→ What you should do: Identify the lines that include the word "scene", then copy all of them.

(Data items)
________
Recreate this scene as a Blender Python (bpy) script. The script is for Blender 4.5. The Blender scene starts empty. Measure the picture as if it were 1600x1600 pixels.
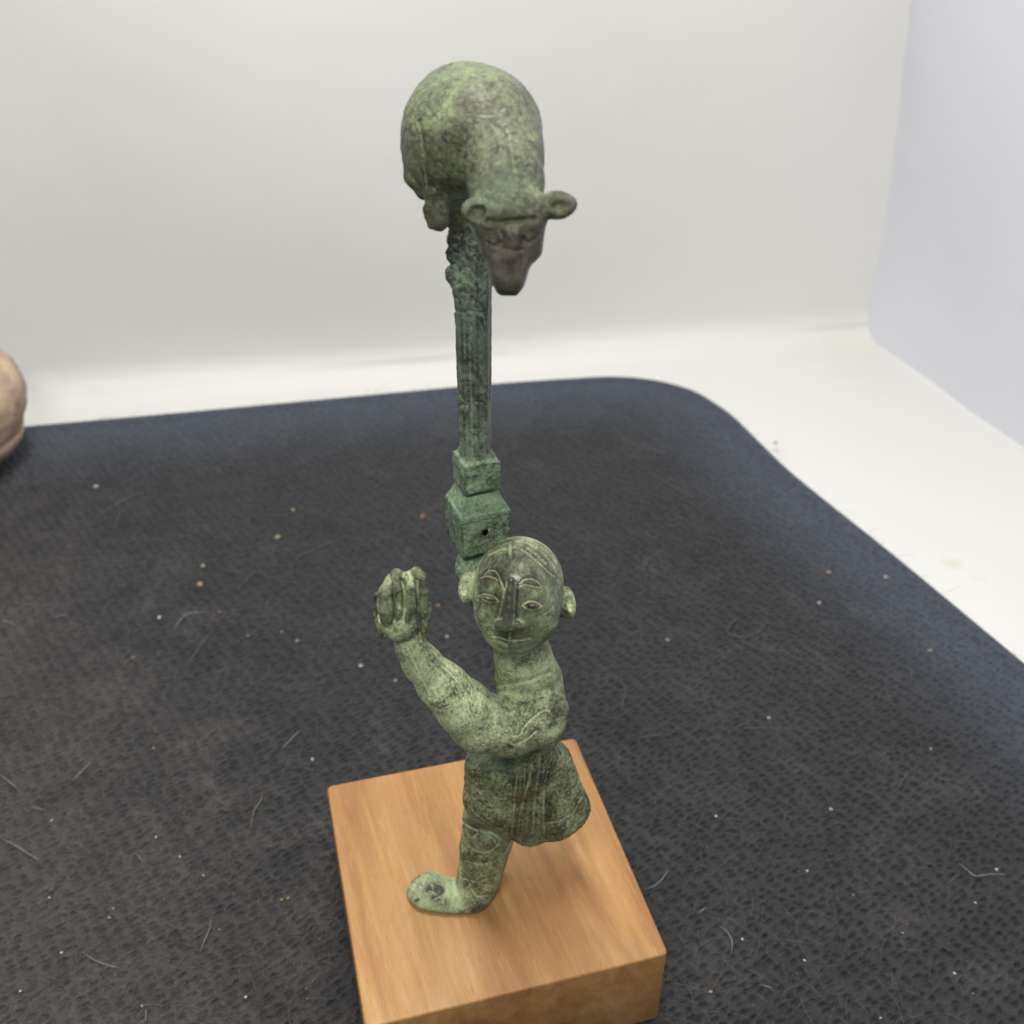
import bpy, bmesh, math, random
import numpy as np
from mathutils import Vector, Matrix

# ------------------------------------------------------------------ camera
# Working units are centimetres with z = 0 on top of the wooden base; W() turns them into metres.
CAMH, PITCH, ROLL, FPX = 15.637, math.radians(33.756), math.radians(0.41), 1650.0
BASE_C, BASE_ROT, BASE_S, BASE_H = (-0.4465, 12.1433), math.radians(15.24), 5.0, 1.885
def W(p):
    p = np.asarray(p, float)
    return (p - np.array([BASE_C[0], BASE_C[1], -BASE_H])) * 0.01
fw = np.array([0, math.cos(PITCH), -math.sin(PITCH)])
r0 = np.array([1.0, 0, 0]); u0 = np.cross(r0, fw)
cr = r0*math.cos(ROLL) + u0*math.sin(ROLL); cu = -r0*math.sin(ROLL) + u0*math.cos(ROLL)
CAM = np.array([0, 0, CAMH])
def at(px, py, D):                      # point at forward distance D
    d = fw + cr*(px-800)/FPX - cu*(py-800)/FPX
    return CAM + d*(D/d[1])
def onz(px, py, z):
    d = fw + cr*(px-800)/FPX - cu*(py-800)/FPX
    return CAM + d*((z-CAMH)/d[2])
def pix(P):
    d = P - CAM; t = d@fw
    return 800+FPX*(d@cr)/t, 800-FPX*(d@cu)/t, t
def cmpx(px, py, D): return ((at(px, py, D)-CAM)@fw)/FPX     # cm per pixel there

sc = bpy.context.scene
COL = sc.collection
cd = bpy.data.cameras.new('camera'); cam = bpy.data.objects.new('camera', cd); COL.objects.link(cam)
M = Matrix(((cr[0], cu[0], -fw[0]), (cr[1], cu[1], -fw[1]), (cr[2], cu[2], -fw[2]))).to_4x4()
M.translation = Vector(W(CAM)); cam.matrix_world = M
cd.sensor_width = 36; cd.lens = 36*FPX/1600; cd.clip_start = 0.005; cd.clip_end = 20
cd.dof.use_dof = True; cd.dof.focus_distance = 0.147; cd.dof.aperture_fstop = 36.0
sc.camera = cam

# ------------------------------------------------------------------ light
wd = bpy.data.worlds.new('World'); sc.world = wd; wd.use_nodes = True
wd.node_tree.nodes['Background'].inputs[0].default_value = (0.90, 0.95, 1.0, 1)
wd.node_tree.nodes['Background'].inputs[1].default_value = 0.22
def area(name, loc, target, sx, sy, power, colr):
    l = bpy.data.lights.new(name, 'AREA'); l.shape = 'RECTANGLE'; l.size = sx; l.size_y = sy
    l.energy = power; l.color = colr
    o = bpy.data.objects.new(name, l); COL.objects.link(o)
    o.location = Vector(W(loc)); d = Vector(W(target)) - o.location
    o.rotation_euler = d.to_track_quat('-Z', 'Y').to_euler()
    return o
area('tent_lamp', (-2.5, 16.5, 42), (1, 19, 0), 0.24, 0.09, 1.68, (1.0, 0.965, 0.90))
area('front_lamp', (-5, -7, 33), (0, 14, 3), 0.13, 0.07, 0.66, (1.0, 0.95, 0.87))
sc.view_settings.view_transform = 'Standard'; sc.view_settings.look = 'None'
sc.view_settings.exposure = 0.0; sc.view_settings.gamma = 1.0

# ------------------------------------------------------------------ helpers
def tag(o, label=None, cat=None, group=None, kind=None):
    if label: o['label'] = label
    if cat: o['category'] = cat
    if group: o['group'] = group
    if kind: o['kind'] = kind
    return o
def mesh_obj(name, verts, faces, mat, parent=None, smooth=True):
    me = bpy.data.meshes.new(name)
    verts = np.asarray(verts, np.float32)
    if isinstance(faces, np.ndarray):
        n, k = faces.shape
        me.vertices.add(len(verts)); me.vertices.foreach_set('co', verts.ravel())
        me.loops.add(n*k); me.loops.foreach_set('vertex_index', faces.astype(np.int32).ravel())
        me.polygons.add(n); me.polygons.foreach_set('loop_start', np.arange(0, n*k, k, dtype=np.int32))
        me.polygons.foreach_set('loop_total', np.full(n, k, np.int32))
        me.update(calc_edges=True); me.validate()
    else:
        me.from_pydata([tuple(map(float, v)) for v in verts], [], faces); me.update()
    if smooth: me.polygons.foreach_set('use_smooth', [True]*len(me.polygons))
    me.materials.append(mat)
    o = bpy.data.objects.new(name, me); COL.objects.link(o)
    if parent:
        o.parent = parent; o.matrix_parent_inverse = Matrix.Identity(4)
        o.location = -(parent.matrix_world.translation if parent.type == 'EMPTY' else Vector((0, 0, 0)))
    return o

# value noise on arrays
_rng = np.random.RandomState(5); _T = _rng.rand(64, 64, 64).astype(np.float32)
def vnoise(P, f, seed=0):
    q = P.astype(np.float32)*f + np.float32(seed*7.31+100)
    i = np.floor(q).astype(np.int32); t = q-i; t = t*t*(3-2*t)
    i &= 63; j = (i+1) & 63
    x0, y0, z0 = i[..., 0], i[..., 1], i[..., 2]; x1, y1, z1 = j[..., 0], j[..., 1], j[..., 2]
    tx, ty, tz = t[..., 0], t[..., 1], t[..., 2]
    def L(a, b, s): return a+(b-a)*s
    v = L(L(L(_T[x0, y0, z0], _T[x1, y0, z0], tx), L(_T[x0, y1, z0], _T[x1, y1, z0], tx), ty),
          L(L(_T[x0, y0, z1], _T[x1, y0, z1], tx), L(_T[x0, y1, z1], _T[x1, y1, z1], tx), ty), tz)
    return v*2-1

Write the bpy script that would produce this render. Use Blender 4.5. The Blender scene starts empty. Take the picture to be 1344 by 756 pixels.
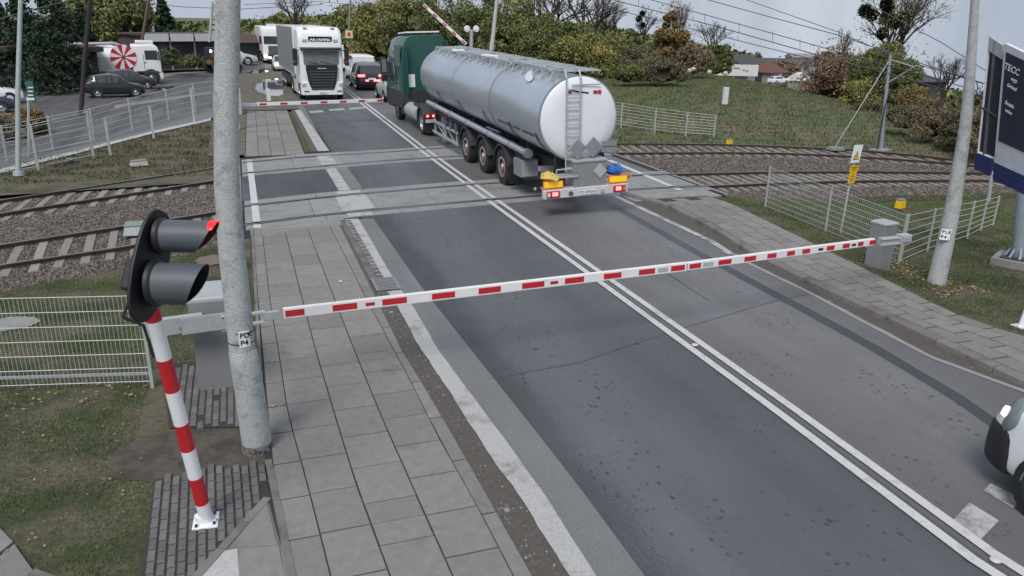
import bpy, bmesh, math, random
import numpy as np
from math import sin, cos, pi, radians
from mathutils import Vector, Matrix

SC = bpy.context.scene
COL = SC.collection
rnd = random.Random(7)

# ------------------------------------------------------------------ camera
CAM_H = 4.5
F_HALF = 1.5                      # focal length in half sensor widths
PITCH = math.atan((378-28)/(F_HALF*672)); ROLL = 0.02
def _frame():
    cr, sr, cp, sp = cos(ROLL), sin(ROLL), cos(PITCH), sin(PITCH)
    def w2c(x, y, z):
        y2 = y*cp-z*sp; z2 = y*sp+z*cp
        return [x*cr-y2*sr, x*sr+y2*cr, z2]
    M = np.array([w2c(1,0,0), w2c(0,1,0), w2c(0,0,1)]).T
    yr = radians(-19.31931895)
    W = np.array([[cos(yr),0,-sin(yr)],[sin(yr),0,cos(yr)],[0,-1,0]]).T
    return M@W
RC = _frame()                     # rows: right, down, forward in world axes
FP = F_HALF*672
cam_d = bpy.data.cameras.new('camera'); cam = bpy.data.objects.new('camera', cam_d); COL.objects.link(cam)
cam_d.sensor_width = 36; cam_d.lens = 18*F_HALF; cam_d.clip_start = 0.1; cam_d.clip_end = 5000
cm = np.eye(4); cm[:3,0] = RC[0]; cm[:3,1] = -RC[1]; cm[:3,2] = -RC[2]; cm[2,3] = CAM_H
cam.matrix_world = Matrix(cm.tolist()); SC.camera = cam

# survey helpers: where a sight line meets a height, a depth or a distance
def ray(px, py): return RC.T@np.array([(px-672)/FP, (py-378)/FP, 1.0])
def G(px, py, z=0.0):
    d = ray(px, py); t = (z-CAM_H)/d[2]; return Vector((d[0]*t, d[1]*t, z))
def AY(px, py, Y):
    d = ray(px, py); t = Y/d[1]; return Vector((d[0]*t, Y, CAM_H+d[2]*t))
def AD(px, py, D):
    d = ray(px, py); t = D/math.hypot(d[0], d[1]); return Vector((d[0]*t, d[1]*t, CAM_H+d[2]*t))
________
→ Result of the exercise:
Recreate this scene as a Blender Python (bpy) script. The script is for Blender 4.5. The Blender scene starts empty. Measure the picture as if it were 1600x1600 pixels.
sc = bpy.context.scene
Write the bpy script that would produce this render. Use Blender 4.5. The Blender scene starts empty. Take the picture to be 1344 by 756 pixels.
SC = bpy.context.scene